3D scene scripts
□ □ □ □

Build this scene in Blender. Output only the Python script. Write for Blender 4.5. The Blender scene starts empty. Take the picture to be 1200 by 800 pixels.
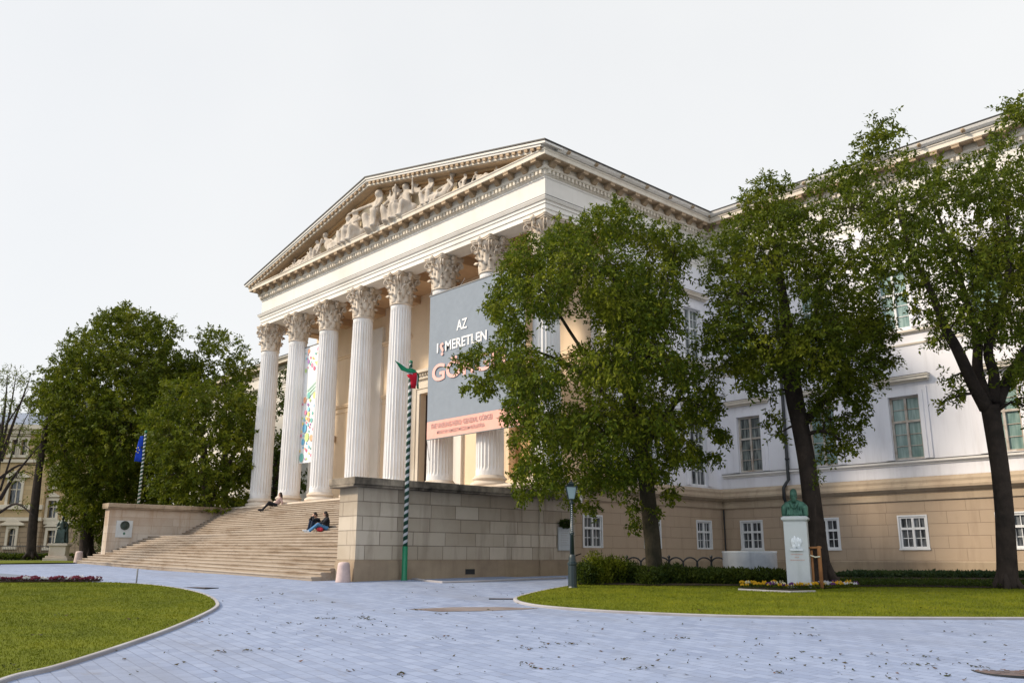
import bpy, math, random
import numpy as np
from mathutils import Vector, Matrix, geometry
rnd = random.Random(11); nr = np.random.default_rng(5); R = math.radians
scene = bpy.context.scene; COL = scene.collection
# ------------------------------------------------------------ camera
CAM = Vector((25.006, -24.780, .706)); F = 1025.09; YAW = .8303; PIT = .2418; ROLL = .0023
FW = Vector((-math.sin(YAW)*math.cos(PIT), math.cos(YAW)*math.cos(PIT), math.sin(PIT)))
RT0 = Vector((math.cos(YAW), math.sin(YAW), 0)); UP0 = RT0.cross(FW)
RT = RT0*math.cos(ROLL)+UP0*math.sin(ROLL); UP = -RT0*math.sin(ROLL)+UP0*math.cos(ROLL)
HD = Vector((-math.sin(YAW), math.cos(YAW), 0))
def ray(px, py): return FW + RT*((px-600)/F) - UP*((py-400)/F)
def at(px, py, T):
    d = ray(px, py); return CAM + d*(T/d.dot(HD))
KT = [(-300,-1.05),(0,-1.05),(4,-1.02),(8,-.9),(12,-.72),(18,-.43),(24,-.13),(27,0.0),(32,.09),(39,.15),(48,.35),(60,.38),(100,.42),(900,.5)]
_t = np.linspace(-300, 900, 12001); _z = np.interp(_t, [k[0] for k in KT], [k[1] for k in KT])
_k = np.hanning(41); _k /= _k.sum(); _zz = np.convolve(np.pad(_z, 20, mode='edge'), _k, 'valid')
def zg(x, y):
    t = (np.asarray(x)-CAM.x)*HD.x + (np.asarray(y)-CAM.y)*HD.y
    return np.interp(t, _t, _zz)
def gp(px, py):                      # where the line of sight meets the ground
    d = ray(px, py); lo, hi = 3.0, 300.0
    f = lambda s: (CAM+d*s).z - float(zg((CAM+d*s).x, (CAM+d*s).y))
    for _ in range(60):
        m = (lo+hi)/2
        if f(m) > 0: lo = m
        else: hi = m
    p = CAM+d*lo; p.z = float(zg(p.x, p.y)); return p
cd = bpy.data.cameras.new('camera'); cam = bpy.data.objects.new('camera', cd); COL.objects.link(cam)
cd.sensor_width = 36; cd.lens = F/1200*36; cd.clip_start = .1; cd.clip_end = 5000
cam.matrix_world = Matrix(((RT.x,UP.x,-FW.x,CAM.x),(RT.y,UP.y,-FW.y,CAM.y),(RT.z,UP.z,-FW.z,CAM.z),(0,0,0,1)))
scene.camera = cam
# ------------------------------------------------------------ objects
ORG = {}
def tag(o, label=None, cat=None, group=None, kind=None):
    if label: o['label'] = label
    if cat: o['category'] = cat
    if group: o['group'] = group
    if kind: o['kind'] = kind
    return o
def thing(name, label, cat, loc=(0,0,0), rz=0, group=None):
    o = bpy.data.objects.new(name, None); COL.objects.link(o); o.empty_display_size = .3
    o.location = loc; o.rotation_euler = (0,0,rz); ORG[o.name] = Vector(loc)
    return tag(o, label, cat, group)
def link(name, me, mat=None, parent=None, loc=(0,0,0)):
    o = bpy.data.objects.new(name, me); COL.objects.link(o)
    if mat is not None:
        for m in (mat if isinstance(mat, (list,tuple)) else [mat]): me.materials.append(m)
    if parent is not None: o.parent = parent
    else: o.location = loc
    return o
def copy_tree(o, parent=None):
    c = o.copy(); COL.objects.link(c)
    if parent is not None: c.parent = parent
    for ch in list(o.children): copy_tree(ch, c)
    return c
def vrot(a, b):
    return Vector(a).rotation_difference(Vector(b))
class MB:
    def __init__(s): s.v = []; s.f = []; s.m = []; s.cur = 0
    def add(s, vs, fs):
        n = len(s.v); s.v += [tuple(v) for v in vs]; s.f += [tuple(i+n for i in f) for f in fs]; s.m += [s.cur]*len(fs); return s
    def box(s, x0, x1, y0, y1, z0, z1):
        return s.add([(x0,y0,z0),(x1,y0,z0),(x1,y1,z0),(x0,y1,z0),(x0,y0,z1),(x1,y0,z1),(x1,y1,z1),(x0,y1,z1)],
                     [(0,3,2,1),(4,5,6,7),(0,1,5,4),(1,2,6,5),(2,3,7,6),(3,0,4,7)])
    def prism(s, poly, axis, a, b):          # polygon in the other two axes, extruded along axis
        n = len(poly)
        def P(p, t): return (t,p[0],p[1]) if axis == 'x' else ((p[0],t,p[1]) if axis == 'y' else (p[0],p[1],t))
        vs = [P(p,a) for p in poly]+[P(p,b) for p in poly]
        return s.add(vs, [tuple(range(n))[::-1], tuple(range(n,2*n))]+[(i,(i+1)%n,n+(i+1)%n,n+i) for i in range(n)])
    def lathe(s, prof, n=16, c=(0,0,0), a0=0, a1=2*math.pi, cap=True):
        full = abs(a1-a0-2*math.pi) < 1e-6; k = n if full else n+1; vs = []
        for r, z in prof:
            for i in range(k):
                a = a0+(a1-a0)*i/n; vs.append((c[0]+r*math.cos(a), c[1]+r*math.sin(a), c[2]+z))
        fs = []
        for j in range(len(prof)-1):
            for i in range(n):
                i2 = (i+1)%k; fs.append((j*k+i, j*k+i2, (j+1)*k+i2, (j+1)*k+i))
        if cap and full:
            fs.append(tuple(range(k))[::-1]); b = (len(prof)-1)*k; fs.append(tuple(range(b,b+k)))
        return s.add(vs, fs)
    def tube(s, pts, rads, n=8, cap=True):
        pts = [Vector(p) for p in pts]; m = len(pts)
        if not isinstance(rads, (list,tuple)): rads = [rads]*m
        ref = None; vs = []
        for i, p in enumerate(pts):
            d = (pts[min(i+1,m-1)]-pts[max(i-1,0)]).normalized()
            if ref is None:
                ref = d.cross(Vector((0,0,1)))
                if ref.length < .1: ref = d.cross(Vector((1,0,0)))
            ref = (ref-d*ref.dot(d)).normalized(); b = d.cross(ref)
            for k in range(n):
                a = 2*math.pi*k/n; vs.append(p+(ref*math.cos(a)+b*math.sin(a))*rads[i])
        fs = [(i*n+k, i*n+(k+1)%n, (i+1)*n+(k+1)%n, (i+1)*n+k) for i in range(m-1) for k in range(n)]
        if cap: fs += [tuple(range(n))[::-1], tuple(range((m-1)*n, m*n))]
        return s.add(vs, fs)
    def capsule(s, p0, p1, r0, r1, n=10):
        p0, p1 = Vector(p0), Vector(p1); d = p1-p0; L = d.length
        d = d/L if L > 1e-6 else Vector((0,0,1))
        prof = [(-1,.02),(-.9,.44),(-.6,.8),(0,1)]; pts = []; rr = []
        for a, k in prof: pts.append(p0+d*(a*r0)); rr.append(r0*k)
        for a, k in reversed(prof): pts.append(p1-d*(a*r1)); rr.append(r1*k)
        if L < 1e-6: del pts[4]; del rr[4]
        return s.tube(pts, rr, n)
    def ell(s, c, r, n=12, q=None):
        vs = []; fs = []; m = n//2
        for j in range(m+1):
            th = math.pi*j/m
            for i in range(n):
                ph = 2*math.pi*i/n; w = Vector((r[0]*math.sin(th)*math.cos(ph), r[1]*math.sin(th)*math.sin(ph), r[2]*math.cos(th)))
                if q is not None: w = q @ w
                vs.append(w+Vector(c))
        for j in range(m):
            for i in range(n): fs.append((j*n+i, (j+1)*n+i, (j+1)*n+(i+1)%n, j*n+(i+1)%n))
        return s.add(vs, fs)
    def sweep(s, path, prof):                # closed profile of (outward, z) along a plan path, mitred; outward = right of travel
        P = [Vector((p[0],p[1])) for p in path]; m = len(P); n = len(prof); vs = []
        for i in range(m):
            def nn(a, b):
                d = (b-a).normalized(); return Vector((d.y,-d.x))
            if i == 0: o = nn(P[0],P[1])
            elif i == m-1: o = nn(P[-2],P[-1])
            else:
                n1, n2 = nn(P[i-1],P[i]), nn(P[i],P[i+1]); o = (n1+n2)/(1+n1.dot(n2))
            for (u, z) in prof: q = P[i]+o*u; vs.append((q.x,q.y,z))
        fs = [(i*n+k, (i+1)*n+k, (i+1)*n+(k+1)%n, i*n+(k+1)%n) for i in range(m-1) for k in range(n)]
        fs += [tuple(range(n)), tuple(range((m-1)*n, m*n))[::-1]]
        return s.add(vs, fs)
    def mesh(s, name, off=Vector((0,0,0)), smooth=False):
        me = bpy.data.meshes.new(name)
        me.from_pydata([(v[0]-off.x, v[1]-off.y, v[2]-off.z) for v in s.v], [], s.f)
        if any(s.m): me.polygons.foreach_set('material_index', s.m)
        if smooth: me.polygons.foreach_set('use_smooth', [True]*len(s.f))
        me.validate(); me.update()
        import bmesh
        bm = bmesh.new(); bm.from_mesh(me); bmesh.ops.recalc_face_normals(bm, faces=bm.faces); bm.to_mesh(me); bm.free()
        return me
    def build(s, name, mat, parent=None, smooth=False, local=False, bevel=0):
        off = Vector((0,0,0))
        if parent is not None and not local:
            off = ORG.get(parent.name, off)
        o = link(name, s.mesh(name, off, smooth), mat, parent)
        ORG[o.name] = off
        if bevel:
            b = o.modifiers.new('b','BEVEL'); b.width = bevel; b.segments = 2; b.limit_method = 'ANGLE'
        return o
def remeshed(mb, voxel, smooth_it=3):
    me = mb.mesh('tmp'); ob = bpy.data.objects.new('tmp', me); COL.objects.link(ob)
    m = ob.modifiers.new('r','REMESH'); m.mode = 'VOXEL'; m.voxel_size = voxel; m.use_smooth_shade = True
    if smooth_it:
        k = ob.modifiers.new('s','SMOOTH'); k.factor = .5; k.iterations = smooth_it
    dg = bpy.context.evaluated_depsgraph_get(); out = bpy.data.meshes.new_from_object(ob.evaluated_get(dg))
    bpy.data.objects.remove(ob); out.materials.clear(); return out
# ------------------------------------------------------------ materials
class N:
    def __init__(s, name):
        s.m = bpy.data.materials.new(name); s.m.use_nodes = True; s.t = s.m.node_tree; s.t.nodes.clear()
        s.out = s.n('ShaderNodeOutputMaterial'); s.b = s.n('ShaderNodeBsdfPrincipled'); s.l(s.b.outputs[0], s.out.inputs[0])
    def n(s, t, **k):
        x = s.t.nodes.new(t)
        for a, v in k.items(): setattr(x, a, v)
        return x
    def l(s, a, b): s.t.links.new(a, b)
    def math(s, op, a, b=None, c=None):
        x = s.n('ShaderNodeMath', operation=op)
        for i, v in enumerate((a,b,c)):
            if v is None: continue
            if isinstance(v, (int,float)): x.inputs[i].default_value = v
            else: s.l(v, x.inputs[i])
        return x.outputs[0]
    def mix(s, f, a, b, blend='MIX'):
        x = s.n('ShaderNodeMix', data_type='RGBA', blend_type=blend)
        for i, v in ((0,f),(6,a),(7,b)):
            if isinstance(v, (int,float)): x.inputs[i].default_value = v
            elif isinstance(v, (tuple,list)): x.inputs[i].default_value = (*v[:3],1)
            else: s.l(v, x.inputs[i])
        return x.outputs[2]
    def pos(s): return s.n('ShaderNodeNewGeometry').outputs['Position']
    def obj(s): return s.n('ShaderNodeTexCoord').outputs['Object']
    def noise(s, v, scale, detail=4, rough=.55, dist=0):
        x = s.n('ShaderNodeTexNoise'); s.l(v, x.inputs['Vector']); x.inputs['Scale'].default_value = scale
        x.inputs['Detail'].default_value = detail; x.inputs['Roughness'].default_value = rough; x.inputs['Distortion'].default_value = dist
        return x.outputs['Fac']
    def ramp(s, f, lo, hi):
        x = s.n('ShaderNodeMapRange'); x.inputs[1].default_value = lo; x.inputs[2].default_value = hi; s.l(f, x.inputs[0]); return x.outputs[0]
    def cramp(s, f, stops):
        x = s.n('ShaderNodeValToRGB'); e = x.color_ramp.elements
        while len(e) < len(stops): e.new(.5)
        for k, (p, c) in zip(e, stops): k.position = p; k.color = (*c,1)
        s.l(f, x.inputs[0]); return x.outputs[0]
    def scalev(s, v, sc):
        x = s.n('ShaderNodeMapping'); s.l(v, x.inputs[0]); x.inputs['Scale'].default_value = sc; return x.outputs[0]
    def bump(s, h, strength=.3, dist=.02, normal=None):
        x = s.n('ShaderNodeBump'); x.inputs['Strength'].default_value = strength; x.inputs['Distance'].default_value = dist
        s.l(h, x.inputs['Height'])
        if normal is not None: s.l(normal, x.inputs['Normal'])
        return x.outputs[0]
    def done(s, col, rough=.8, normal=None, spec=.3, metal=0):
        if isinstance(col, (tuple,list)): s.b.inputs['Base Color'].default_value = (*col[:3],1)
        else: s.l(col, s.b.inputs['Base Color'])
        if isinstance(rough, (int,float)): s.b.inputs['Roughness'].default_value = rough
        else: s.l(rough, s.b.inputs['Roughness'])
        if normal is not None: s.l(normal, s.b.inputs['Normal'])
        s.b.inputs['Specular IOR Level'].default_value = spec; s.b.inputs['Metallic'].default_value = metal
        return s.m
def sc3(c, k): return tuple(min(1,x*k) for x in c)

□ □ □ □

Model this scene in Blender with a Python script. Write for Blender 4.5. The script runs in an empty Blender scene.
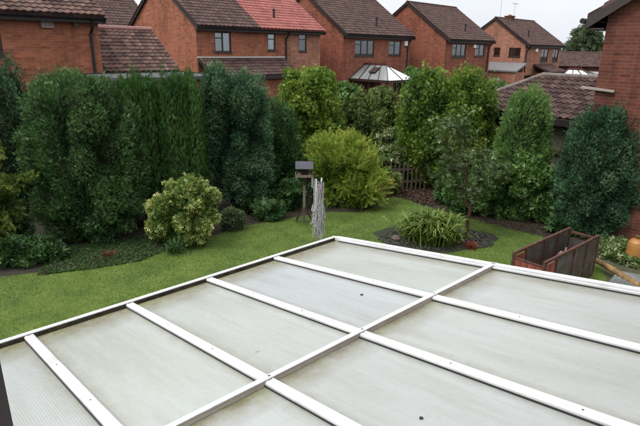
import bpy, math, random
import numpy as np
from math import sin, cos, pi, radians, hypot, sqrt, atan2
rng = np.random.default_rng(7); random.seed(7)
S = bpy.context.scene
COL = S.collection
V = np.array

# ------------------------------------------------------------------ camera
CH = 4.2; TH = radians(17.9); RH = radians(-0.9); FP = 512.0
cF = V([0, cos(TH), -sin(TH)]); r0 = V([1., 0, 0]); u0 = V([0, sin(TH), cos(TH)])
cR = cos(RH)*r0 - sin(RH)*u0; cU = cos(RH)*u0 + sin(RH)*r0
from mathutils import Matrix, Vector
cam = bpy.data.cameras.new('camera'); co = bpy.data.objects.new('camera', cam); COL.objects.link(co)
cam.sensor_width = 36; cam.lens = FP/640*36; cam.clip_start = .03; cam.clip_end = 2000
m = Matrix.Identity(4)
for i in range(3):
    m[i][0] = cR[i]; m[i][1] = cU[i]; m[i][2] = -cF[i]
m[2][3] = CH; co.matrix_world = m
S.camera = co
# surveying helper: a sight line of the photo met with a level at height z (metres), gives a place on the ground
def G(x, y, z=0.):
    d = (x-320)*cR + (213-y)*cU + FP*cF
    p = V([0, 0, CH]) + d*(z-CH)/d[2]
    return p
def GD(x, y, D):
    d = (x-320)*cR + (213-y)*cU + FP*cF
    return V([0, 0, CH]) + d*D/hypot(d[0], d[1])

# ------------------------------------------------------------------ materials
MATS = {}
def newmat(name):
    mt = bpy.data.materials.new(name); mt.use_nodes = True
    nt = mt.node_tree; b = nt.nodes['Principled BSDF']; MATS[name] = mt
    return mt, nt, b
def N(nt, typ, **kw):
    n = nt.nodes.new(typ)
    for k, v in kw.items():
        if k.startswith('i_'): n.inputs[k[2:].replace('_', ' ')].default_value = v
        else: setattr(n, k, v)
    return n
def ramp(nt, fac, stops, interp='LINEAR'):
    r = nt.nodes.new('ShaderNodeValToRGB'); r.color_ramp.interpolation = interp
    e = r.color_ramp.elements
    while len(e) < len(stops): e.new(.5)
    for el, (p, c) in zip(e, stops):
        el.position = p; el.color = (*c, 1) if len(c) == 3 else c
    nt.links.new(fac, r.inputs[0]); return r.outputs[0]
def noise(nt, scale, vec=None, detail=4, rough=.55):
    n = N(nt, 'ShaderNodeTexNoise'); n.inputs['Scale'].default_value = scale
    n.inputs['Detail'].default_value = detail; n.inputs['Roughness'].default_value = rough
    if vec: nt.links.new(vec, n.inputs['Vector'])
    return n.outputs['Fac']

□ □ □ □

Directions for this task: Your task is to transcribe exactly the lines starting at the line that contains "Model this scene" and ending at the line that contains "V = np.array", both included. Leave out the pictures.

Reply:
Model this scene in Blender with a Python script. Write for Blender 4.5. The script runs in an empty Blender scene.
import bpy, math, random
import numpy as np
from math import sin, cos, pi, radians, hypot, sqrt, atan2
rng = np.random.default_rng(7); random.seed(7)
S = bpy.context.scene
COL = S.collection
V = np.array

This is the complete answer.